Ensuring those visitors can easily find the information will lead them to have a positive experience on your site. They are then likely to continue browsing your site, leave positive reviews about your airport and in the case of potential future passengers, be more likely to book a flight through your airport.
Tip #2 Make browsing your site easy and convenient
Your website is not the only thing your visitors are paying attention to. In fact, people are more distracted than ever. Your website will be competing with notifications from social media, text messages, travel apps, photo selfies, and unfamiliar surroundings.
That’s a lot of things competing for a visitor’s attention, especially if they are logging in while travelling, when stress and distraction is at it’s highest.
In order to have a fighting chance of keeping the visitor’s attention, your site needs to be so easy to use and direct visitors to where they want to go without friction.If the visitor can find what they are looking for, they will stick around on your site and take the next step. If they can’t, they will bounce away and it’s a missed opportunity.
But how to optimise the site?
Fast loading times
You need to optimise your site to load quickly. Visitors are impatient (as well as distracted) and won’t wait a long time for information to display.
In fact, a survey conducted by website optimisation expert Neil Patel found that 40% of site visitors will abandon a website after waiting 3 seconds of the page to load.
3 seconds is not a long time. Your web designer needs to set up your hosting and content delivery network correctly and ensure your images are optimised for fast loading.
Optimize for mobile
Over 50% of global internet traffic is from mobile devices. An even higher percentage of airport website visitors will be will be logging on via smartphone or tablet, due to the fact that many are passengers that are currently in transit.
This means your website must display well on mobile devices. The desktop / laptop and mobile versions of your website will not be the same. In the past, web design was focused on desktop and laptops first, with the mobile version developed as an afterthought, if at all. These days, especially in the case of airports, it’s important to develop with a “mobile first” mentality, as that’s where most of your website visits will come from.
Information hierarchy
We briefly touched on this point in Tip #1, by advising you to place the most important and urgent information in the most prominent position on your site. This logic also applies to all the rest of your information.
The information that is most likely to be requested by visitors should be placed upfront and clearly. Create main menu items for the most common requests. For other information, it’s best to create intuitive and clear drop down menus, and link them to deeper pages on the site.
This way, everybody visiting the site will be able to find what they need, rather than bouncing off your site to try and search for the information on Google.
Tip #3: Engage travelers through social media platforms
Now that you have traffic on your site, it’s the perfect time to engage them to make their stay in your airport even more beneficial for themselves and for you.
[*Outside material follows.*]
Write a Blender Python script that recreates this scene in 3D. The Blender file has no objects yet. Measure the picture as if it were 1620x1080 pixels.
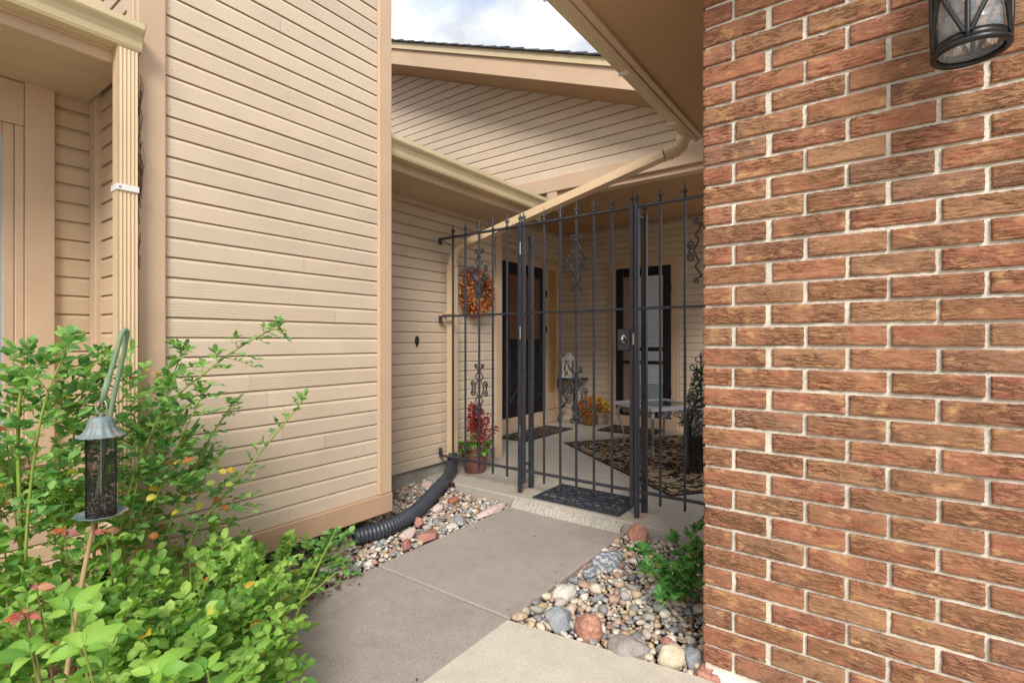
import bpy, bmesh, math, random
import numpy as np
from mathutils import Vector, Matrix, noise as mnoise
R = math.radians
SC = bpy.context.scene
COL = SC.collection
rnd = random.Random(7)
nrs = np.random.RandomState(11)

# ------------------------------------------------------------------ camera
cam_d = bpy.data.cameras.new('camera'); cam = bpy.data.objects.new('camera', cam_d); COL.objects.link(cam)
cam.location = (0, 0, 1.14); cam.rotation_euler = (R(90), 0, R(36.3 - 90))
cam_d.sensor_width = 36; cam_d.lens = 17.844; cam_d.clip_start = 0.02; cam_d.clip_end = 2000
SC.camera = cam

# ------------------------------------------------------------------ world, sun, exposure
SUN = Vector((-0.82, -0.60, 0.80)).normalized()          # towards the sun
W = bpy.data.worlds.new('World'); SC.world = W; W.use_nodes = True
wn, wl = W.node_tree.nodes, W.node_tree.links
wn.clear()
wo = wn.new('ShaderNodeOutputWorld'); wb = wn.new('ShaderNodeBackground'); wb.inputs[1].default_value = 0.15
sky = wn.new('ShaderNodeTexSky'); sky.sky_type = 'NISHITA'; sky.sun_disc = False
sky.sun_elevation = math.asin(SUN.z); sky.sun_rotation = math.atan2(SUN.x, SUN.y)
tc = wn.new('ShaderNodeTexCoord'); mp = wn.new('ShaderNodeMapping'); mp.inputs['Scale'].default_value = (1, 1, 2.2)
cn = wn.new('ShaderNodeTexNoise'); cn.inputs['Scale'].default_value = 2.6; cn.inputs['Detail'].default_value = 9; cn.inputs['Roughness'].default_value = 0.58
cr = wn.new('ShaderNodeValToRGB'); cr.color_ramp.elements[0].position = 0.24; cr.color_ramp.elements[1].position = 0.46
cn2 = wn.new('ShaderNodeTexNoise'); cn2.inputs['Scale'].default_value = 5.0; cn2.inputs['Detail'].default_value = 8
cc = wn.new('ShaderNodeValToRGB')
cc.color_ramp.elements[0].color = (2.1, 2.18, 2.36, 1); cc.color_ramp.elements[0].position = 0.42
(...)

Popular social media applications like Facebook, Twitter, and WeChat are used by many travelers to pass the time while they are waiting. Engaging them right within these platforms is the ideal way to slip into a personal conversation with them. You can use your website to guide them smoothly into those interactions.
Do this by placing a simple link or other prompt on your website to encourage visitors to connect directly via the social media messaging platform of their choice. Once you are communicating on social, you can use it for many types of interaction.
Deliver Real Time Notifications
While waiting for flights, there are many things playing on a passenger’s mind. Real time updates can help calm their anxieties, while also reducing the crush around the departure boards and information desk. You can send updates on flight delays, departure gates, weather warnings and any other operational messages.
Make Commercial Offers
For many passengers, waiting around in your departure lounge is a perfect chance to spend some money—especially if it’s duty free.
Vendors can target potential customers via your social media integration, based on demographics, shopping behaviour or even location in the airport. This approach can nudge travelers to spend for services they’d normally be receptive to.
In this example, Glasgow Airport is targeting business passengers with an offer to visit the commercial lounge, driving revenue for the airport and increasing comfort and happiness for those passengers.
Live Customer Support & Feedback
Airports can be stressful places and sometimes people need to vent frustrations or ask questions. What better place than right there in the app?
You can prepare common answers and have them delivered by a chat bot, or even use a live customer support rep to respond to queries.
On top of that, social media users are usually comfortable giving clear feedback. This could be good or bad feedback, but from a marketing point of view it’s great to collect as much insight as you can. In addition, the messaging platforms allow you to turn one-way feedback into a two-way dialogue. The conversations can help reveal market insights and raise customer happiness and satisfaction.
In Summary
Building an airport website is a heavy time and money investment. When you choose to begin the project, it’s important you do it right. As we demonstrated above, there are also many chances for interaction and improved customer experience that can be achieved with your website design.
We hope these 3 tips can be help your website best serve both your marketing goals and the passengers at your airport.